▶ _EXERCISE AIM_
Write out all of the entries exactly as given.

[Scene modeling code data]
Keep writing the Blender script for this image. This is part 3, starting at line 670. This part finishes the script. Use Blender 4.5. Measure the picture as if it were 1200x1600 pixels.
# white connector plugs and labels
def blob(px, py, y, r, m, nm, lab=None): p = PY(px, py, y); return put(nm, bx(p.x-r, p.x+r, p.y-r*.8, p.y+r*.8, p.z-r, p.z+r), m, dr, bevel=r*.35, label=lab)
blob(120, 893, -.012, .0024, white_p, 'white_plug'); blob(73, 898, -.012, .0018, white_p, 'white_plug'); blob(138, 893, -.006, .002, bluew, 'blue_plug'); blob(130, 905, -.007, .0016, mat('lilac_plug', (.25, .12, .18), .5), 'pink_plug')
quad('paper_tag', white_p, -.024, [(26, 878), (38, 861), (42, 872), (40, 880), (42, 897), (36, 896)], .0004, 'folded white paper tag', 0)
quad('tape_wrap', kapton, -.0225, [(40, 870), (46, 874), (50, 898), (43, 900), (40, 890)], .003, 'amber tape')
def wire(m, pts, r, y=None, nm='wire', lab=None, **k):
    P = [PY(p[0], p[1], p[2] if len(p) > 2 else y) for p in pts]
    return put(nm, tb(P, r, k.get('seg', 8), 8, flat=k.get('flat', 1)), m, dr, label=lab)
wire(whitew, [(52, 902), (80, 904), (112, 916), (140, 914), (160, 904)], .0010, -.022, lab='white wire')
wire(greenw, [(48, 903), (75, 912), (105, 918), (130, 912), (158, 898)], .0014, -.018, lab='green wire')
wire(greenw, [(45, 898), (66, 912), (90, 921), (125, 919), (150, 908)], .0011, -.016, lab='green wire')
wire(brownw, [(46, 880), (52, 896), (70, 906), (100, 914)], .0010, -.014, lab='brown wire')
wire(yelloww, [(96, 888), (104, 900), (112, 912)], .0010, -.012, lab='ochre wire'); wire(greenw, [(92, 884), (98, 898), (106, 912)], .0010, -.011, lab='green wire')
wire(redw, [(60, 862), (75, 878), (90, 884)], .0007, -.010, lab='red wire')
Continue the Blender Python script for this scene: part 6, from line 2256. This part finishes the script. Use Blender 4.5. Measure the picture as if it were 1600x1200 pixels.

▶ _REPLY TO THE EXERCISE_
Keep writing the Blender script for this image. This is part 3, starting at line 670. This part finishes the script. Use Blender 4.5. Measure the picture as if it were 1200x1600 pixels.
# white connector plugs and labels
def blob(px, py, y, r, m, nm, lab=None): p = PY(px, py, y); return put(nm, bx(p.x-r, p.x+r, p.y-r*.8, p.y+r*.8, p.z-r, p.z+r), m, dr, bevel=r*.35, label=lab)
blob(120, 893, -.012, .0024, white_p, 'white_plug'); blob(73, 898, -.012, .0018, white_p, 'white_plug'); blob(138, 893, -.006, .002, bluew, 'blue_plug'); blob(130, 905, -.007, .0016, mat('lilac_plug', (.25, .12, .18), .5), 'pink_plug')
quad('paper_tag', white_p, -.024, [(26, 878), (38, 861), (42, 872), (40, 880), (42, 897), (36, 896)], .0004, 'folded white paper tag', 0)
quad('tape_wrap', kapton, -.0225, [(40, 870), (46, 874), (50, 898), (43, 900), (40, 890)], .003, 'amber tape')
def wire(m, pts, r, y=None, nm='wire', lab=None, **k):
    P = [PY(p[0], p[1], p[2] if len(p) > 2 else y) for p in pts]
    return put(nm, tb(P, r, k.get('seg', 8), 8, flat=k.get('flat', 1)), m, dr, label=lab)
wire(whitew, [(52, 902), (80, 904), (112, 916), (140, 914), (160, 904)], .0010, -.022, lab='white wire')
wire(greenw, [(48, 903), (75, 912), (105, 918), (130, 912), (158, 898)], .0014, -.018, lab='green wire')
wire(greenw, [(45, 898), (66, 912), (90, 921), (125, 919), (150, 908)], .0011, -.016, lab='green wire')
wire(brownw, [(46, 880), (52, 896), (70, 906), (100, 914)], .0010, -.014, lab='brown wire')
wire(yelloww, [(96, 888), (104, 900), (112, 912)], .0010, -.012, lab='ochre wire'); wire(greenw, [(92, 884), (98, 898), (106, 912)], .0010, -.011, lab='green wire')
wire(redw, [(60, 862), (75, 878), (90, 884)], .0007, -.010, lab='red wire')
Continue the Blender Python script for this scene: part 6, from line 2256. This part finishes the script. Use Blender 4.5. Measure the picture as if it were 1600x1200 pixels.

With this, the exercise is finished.